I'm not taking a stand on any particular one of the ACE proposals
as it impacts the marginal cases for Asian organization names.
That is up to the advocates of the relative virtues of compression
versus complexity in the algorithms.

> For extreme cases of resulted ACE labels exceeding 63 octets limit,
> we can enumerate several korean website addresses 
> registered to kr.yahoo.com with their titles longer than 15
> Hangul syllables.

> 4. http://www.stims.or.kr/ ( 19 )

> If you want to get thousands of more such cases, search 
> http://kr.dir.yahoo.com/Education/Organizations/

You got the above example from this listing in kr.dir.yahoo.com.
But I think my point holds. Just because it is easy to find long
organization names (in Korean, or Chinese, or Japanese, or
English or German, for that matter), what makes you think that this
particular organization would insist on registering a domain name
with all 19 Hangul syllables (or actually 21 characters, including
accounting for the two spaces in the name), rather than some
shorter and easier to use and remember abbreviation, comparable
to their already existing www.stims.or.kr registration?

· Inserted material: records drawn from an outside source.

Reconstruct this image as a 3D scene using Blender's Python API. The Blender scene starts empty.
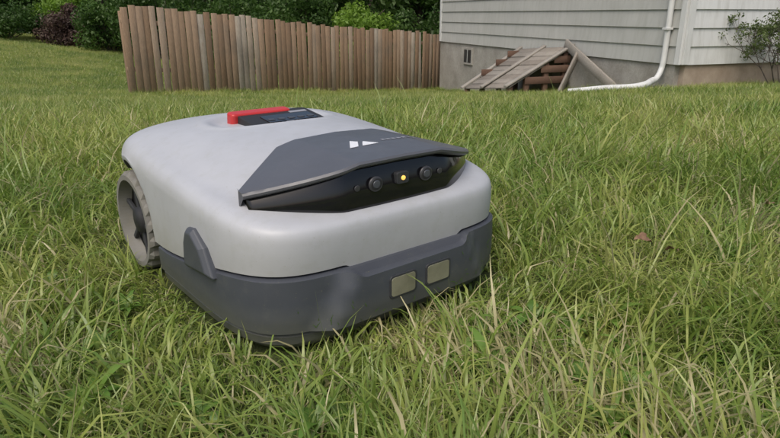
import bpy, math, random
import numpy as np
from mathutils import Vector, Matrix
rng=np.random.default_rng(7); random.seed(7)
S=bpy.context.scene
S.view_settings.view_transform='Standard'; S.view_settings.look='None'; S.view_settings.exposure=0

# ---------------------------------------------------------------- helpers
def link(o,parent=None):
    S.collection.objects.link(o)
    if parent: o.parent=parent
    return o
def empty(name,loc=(0,0,0),rz=0):
    e=bpy.data.objects.new(name,None); e.location=loc; e.rotation_euler=(0,0,rz); e.empty_display_size=.1
    return link(e)
def mesh(name,v,f,mats=(),parent=None,smooth=False,fm=None,do_link=True):
    m=bpy.data.meshes.new(name); m.from_pydata([tuple(p) for p in v],[],[tuple(q) for q in f]); 
    for x in mats: m.materials.append(x)
    if fm is not None: m.polygons.foreach_set('material_index',np.array(fm,dtype=np.int32))
    if smooth: m.polygons.foreach_set('use_smooth',[True]*len(m.polygons))
    m.update()
    o=bpy.data.objects.new(name,m)
    return link(o,parent) if do_link else o
def bevel(o,w,seg=2):
    b=o.modifiers.new('bev','BEVEL'); b.width=w; b.segments=seg; b.limit_method='ANGLE'; return o
def fastmesh(name,V,quads,mats,attrs=None,parent=None,do_link=True,smooth=False):
    m=bpy.data.meshes.new(name); n=len(V); k=len(quads)
    m.vertices.add(n); m.vertices.foreach_set('co',V.astype(np.float32).ravel())
    m.loops.add(k*4); m.loops.foreach_set('vertex_index',quads.astype(np.int32).ravel())
    m.polygons.add(k); m.polygons.foreach_set('loop_start',np.arange(0,k*4,4,dtype=np.int32))
    try: m.polygons.foreach_set('loop_total',np.full(k,4,dtype=np.int32))
    except Exception: pass
    for x in mats: m.materials.append(x)
    if attrs:
        for an,av in attrs.items():
            a=m.attributes.new(an,'FLOAT','POINT'); a.data.foreach_set('value',av.astype(np.float32))
    if smooth: m.polygons.foreach_set('use_smooth',np.ones(k,dtype=bool))
    m.update(calc_edges=True)
    o=bpy.data.objects.new(name,m)
    return link(o,parent) if do_link else o
def box(name,c,s,mat,parent=None,rot=(0,0,0),bev=0.0):
    x,y,z=[k/2 for k in s]
    v=[(-x,-y,-z),(x,-y,-z),(x,y,-z),(-x,y,-z),(-x,-y,z),(x,-y,z),(x,y,z),(-x,y,z)]
    f=[(0,3,2,1),(4,5,6,7),(0,1,5,4),(1,2,6,5),(2,3,7,6),(3,0,4,7)]
    o=mesh(name,v,f,[mat],parent); o.location=c; o.rotation_euler=rot
    if bev: bevel(o,bev)
    return o

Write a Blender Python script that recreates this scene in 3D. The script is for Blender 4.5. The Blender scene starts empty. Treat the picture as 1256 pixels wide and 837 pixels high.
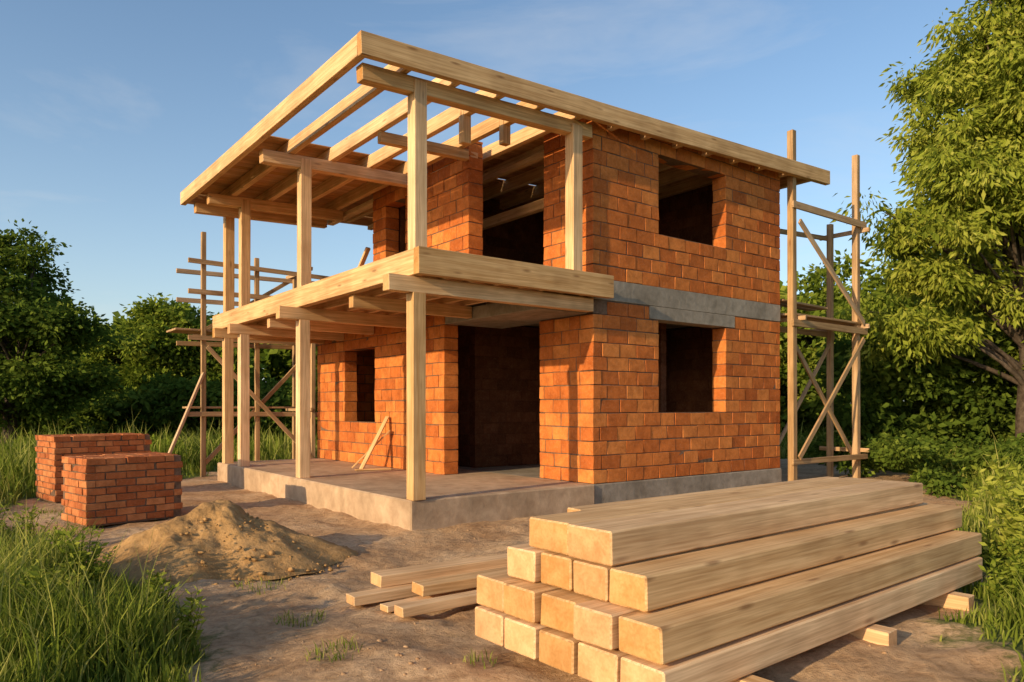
import bpy, math, random
import numpy as np
from mathutils import Vector, Matrix
random.seed(7); rng=np.random.default_rng(7)
scene=bpy.context.scene
scene.view_settings.view_transform='Standard'
scene.view_settings.look='None'
scene.view_settings.exposure=0

# ---------------------------------------------------------------- helpers
def mesh_arrays(name, verts, quads=None, tris=None, mats=(), tint=None, matidx=None, smooth=False, attr='tint'):
    me=bpy.data.meshes.new(name)
    verts=np.asarray(verts,dtype=np.float32).reshape(-1,3)
    q=np.zeros((0,4),int) if quads is None else np.asarray(quads,dtype=np.int32).reshape(-1,4)
    t=np.zeros((0,3),int) if tris is None else np.asarray(tris,dtype=np.int32).reshape(-1,3)
    me.vertices.add(len(verts)); me.vertices.foreach_set('co',verts.ravel())
    loops=np.concatenate([q.ravel(),t.ravel()]).astype(np.int32)
    me.loops.add(len(loops)); me.loops.foreach_set('vertex_index',loops)
    n=len(q)+len(t); me.polygons.add(n)
    st=np.concatenate([np.arange(len(q))*4, len(q)*4+np.arange(len(t))*3]).astype(np.int32)
    me.polygons.foreach_set('loop_start',st)
    if matidx is not None: me.polygons.foreach_set('material_index',np.asarray(matidx,dtype=np.int32))
    me.polygons.foreach_set('use_smooth',np.full(n,smooth,dtype=bool))
    for m in mats: me.materials.append(m)
    me.update(calc_edges=True)
    if tint is not None:
        a=me.attributes.new(attr,'FLOAT','POINT'); a.data.foreach_set('value',np.asarray(tint,dtype=np.float32))
    return me
def add_obj(name,me,parent=None,loc=(0,0,0)):
    o=bpy.data.objects.new(name,me); scene.collection.objects.link(o)
    o.location=loc
    if parent: o.parent=parent
    return o
def root(name,loc=(0,0,0),rz=0):
    o=bpy.data.objects.new(name,None); scene.collection.objects.link(o)
    o.empty_display_size=.3; o.location=loc; o.rotation_euler=(0,0,rz); return o

_h=rng.random((512,512))
def vnoise(x,y):
    xi=np.floor(x).astype(int); yi=np.floor(y).astype(int); fx=x-xi; fy=y-yi
    fx=fx*fx*(3-2*fx); fy=fy*fy*(3-2*fy)
    a=_h[xi%512,yi%512]; b=_h[(xi+1)%512,yi%512]; c=_h[xi%512,(yi+1)%512]; d=_h[(xi+1)%512,(yi+1)%512]
    return (a*(1-fx)+b*fx)*(1-fy)+(c*(1-fx)+d*fx)*fy
def fbm(x,y,o=4):
    s=0;am=.5
    for i in range(o):
        s=s+am*vnoise(x*2**i+17*i,y*2**i+31*i); am*=.5
    return s

def cbox_template():
    sg=[(sx,sy,sz) for sx in(-1,1) for sy in(-1,1) for sz in(-1,1)]
    idx={}; S=[];A=[]
    for s in sg:
        for a in range(3):
            idx[(s,a)]=len(S); S.append(s); A.append(a)
    S=np.array(S,float); A=np.array(A)
    full=np.zeros((24,3)); full[np.arange(24),A]=1
    quads=[];tris=[]
    for a in range(3):
        b,c=[k for k in range(3) if k!=a]
        for s in(-1,1):
            loop=[]
            for sb,sc in((-1,-1),(1,-1),(1,1),(-1,1)):
                v=[0,0,0]; v[a]=s; v[b]=sb; v[c]=sc; loop.append(idx[(tuple(v),a)])
            quads.append(loop)
    for a in range(3):
        b,c=[k for k in range(3) if k!=a]
        for sb in(-1,1):
            for sc in(-1,1):
                v1=[0,0,0]; v1[a]=-1; v1[b]=sb; v1[c]=sc; v2=list(v1); v2[a]=1
                v1=tuple(v1); v2=tuple(v2)
                quads.append([idx[(v1,b)],idx[(v2,b)],idx[(v2,c)],idx[(v1,c)]])
    for s in sg: tris.append([idx[(s,0)],idx[(s,1)],idx[(s,2)]])
    P=S*(full+(1-full)*.9)
    def fix(f):
        p=P[f]; n=np.cross(p[1]-p[0],p[2]-p[0])
        return f if np.dot(n,p.mean(0))>0 else f[::-1]
    quads=[fix(f) for f in quads]; tris=[fix(f) for f in tris]
    return S,full,np.array(quads),np.array(tris)
TS,TF,TQ,TT=cbox_template()
def cboxes(name,centers,halfs,ch,mats,jit=0.0,tints=None,parent=None,loc=(0,0,0)):
    C=np.array(centers,float).reshape(-1,3); H=np.array(halfs,float).reshape(-1,3); n=len(C)
    V=TS[None]*(H[:,None,:]-(1-TF[None])*ch)
    if jit>0:
        J=rng.normal(0,jit,(n,8,3)); V=V+np.repeat(J,3,axis=1)
    V=V+C[:,None,:]
    off=(np.arange(n)*24)[:,None,None]
    q=(TQ[None]+off).reshape(-1,4); t=(TT[None]+off).reshape(-1,3)
    tt=np.repeat(rng.random(n) if tints is None else tints,24)
    me=mesh_arrays(name,V.reshape(-1,3),q,t,mats,tt)
    return add_obj(name,me,parent,loc)
def box(name,a,b,mat,parent,ch=.006):
    a=np.array(a,float);b=np.array(b,float)
    c=(a+b)/2; return cboxes(name,[(0,0,0)],[np.abs(b-a)/2],ch,[mat],parent=parent,loc=c)

# ---------------------------------------------------------------- materials
def newmat(name):
    m=bpy.data.materials.new(name); m.use_nodes=True; nt=m.node_tree; nt.nodes.clear()
    out=nt.nodes.new('ShaderNodeOutputMaterial'); return m,nt,out
def N(nt,t,**kw):
    n=nt.nodes.new(t)
    for k,v in kw.items(): setattr(n,k,v)
    return n
def ramp(nt,stops):
    r=nt.nodes.new('ShaderNodeValToRGB'); cr=r.color_ramp
    while len(cr.elements)<len(stops): cr.elements.new(.5)
    for e,(p,c) in zip(cr.elements,stops):
        e.position=p; e.color=(*c,1) if len(c)==3 else c
    return r
def noise(nt,vec,scale,detail=5,rough=.55,dist=0):
    n=N(nt,'ShaderNodeTexNoise'); n.inputs['Scale'].default_value=scale; n.inputs['Detail'].default_value=detail
    n.inputs['Roughness'].default_value=rough; n.inputs['Distortion'].default_value=dist
    if vec is not None: nt.links.new(vec,n.inputs['Vector'])
    return n
def mix(nt,fac,a,b,mode='MIX'):
    m=N(nt,'ShaderNodeMix',data_type='RGBA',blend_type=mode)
    for s,v in((0,fac),(6,a),(7,b)):
        if isinstance(v,bpy.types.NodeSocket): nt.links.new(v,m.inputs[s])
        else: m.inputs[s].default_value=v if s==0 else (*v,1)
    return m.outputs[2]
def math_(nt,op,a,b=None,c=None,clamp=False):
    m=N(nt,'ShaderNodeMath',operation=op,use_clamp=clamp)
    for i,v in enumerate((a,b,c)):
        if v is None: continue
        if isinstance(v,bpy.types.NodeSocket): nt.links.new(v,m.inputs[i])
        else: m.inputs[i].default_value=v
    return m.outputs[0]
def principled(nt,out,col,rough=.8,bump=None,bstr=.3,bdist=.01,spec=.3):
    p=N(nt,'ShaderNodeBsdfPrincipled'); L=nt.links
    if isinstance(col,bpy.types.NodeSocket): L.new(col,p.inputs['Base Color'])
    else: p.inputs['Base Color'].default_value=(*col,1)
    p.inputs['Roughness'].default_value=rough; p.inputs['Specular IOR Level'].default_value=spec
    if bump is not None:
        b=N(nt,'ShaderNodeBump'); b.inputs['Strength'].default_value=bstr; b.inputs['Distance'].default_value=bdist
        L.new(bump,b.inputs['Height']); L.new(b.outputs[0],p.inputs['Normal'])
    L.new(p.outputs[0],out.inputs[0]); return p

def wood_mat(name,light,dark,endgrain=False):
    m,nt,out=newmat(name); L=nt.links
    tc=N(nt,'ShaderNodeTexCoord'); oi=N(nt,'ShaderNodeObjectInfo')
    add=N(nt,'ShaderNodeVectorMath',operation='ADD'); L.new(tc.outputs['Object'],add.inputs[0])
    sc=N(nt,'ShaderNodeVectorMath',operation='SCALE'); sc.inputs[0].default_value=(37,53,71); L.new(oi.outputs['Random'],sc.inputs['Scale'])
    L.new(sc.outputs[0],add.inputs[1])
    mp=N(nt,'ShaderNodeMapping')
    mp.inputs['Scale'].default_value=(5,5,5) if endgrain else (.42,14,14)
    L.new(add.outputs[0],mp.inputs['Vector'])
    g=noise(nt,mp.outputs[0],1.7,4,.62,.6)
    r=ramp(nt,[(.27,dark),(.44,tuple(a*.55+b*.45 for a,b in zip(dark,light))),(.60,light)]); L.new(g.outputs[0],r.inputs[0])
    mp3=N(nt,'ShaderNodeMapping'); mp3.inputs['Scale'].default_value=(2.5,85,85) if not endgrain else (22,55,55); L.new(add.outputs[0],mp3.inputs['Vector'])
    fine=noise(nt,mp3.outputs[0],1,2,.5)
    fr=ramp(nt,[(.3,(.78,.72,.64)),(.6,(1.05,1.05,1.05))]); L.new(fine.outputs[0],fr.inputs[0])
    col=mix(nt,.45 if endgrain else .75,r.outputs[0],fr.outputs[0],'MULTIPLY')
    if not endgrain:
        mk=N(nt,'ShaderNodeMapping'); mk.inputs['Scale'].default_value=(1.5,6.5,6.5); L.new(add.outputs[0],mk.inputs['Vector'])
        vo=N(nt,'ShaderNodeTexVoronoi'); vo.inputs['Scale'].default_value=1; L.new(mk.outputs[0],vo.inputs['Vector'])
        kr=ramp(nt,[(.05,(1,1,1)),(.15,(0,0,0))]); L.new(vo.outputs['Distance'],kr.inputs[0])
        col=mix(nt,math_(nt,'MULTIPLY',kr.outputs[0],.65),col,(.22,.095,.035))
    big=noise(nt,add.outputs[0],1.7,2,.6); br=ramp(nt,[(.35,(.74,.69,.63)),(.6,(1.05,1.03,1.0))]); L.new(big.outputs[0],br.inputs[0])
    col=mix(nt,.65,col,br.outputs[0],'MULTIPLY')
    hv=N(nt,'ShaderNodeHueSaturation'); L.new(col,hv.inputs['Color'])
    L.new(math_(nt,'MULTIPLY_ADD',oi.outputs['Random'],.28,.86),hv.inputs['Value'])
    L.new(math_(nt,'MULTIPLY_ADD',oi.outputs['Random'],-.18,1.06),hv.inputs['Saturation'])
    principled(nt,out,hv.outputs[0],.72,fine.outputs[0],.35,.004,.25)
    return m
WOOD=wood_mat('sawn_timber',(.80,.53,.275),(.55,.31,.13))
WOODE=wood_mat('timber_end_grain',(.66,.37,.155),(.52,.265,.09),True)
WOOD_OLD=wood_mat('weathered_timber',(.56,.37,.20),(.32,.19,.09))
WOOD_B=wood_mat('roof_boards',(.56,.30,.115),(.36,.175,.06))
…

You could equally well go to:

http://de.dir.yahoo.com/Nachschlagewerke/Bibliotheken/
Bibliotheks__und_Informationswissenschaft/Bildung_und_Ausbildung/
Hochschulinstitute/

(nobody can accuse the Germans of using short words!)

and discover that:

"Fachhochschule Köln, Fachbereich Bibliothekswesen und Informationswesen"

(22 syllables, roughly comparable to use of 22 Hangul syllables, a
name so long that that they have to use two abbreviations to fit
it on two lines on the title of their website)

has a website at:

www.fbi.fh-koeln.de

Rather than people looking for all the longest organization names they
can find in whatever language, and then implying that an ACE would
be unfair if it cannot deal with that, I think some case would need
to be made that people would actually be *practically* interested
in registering and using such long and unwieldy names for domains.